The thirteenth day of the war came. Drona arranged his army in Chakra Vyuha (wheel) formation. Duryodhana was at the centre and other warriors were in different layers. Jayadratha was there guarding the gate of the Vyuha with his army. In a Chakra Vyuha warriors formed concentric circles (the circles of proportion of the circles of death) and the enemy had to penetrate all the circles to reach the core to defeat his opponent and then come out.

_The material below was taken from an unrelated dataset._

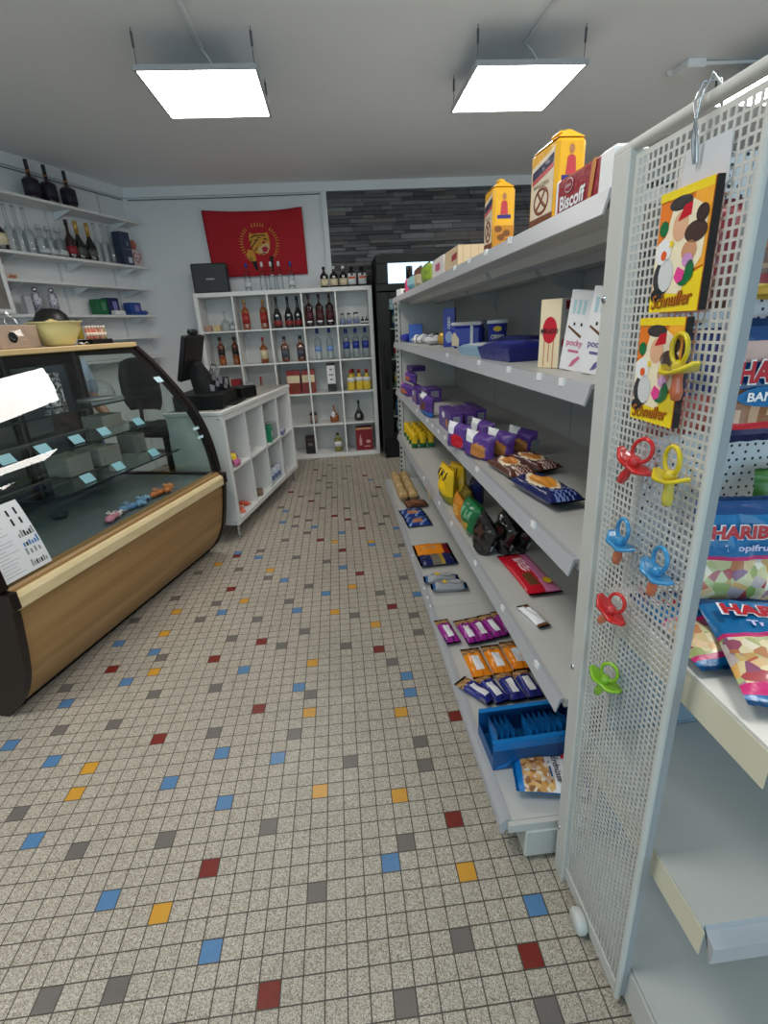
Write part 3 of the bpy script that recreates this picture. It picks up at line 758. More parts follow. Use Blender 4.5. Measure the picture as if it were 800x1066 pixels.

It is said that the Chakra Vyuha had six concentric circles under the six Maharathis (Karna, Drona, Ashvatthama, Dushashana, Shalya, Kripacharya) with Duryodhana at the center and Jayadratha guarding the gate. Abhimanyu had already penetrated the Chakra Vyuha. Meanwhile at the gate of the Vyuha, Bhima, Yudhisthira, Shikhandi, Drupad, Dhristadhymna, Virata, Nakula etc. were making determined effort to break into the vyuha but without any success. Jayadratha had obtained a boon from lord Shiva that enabled him to defy all the Pandavas when Arjuna and Krishna were not there.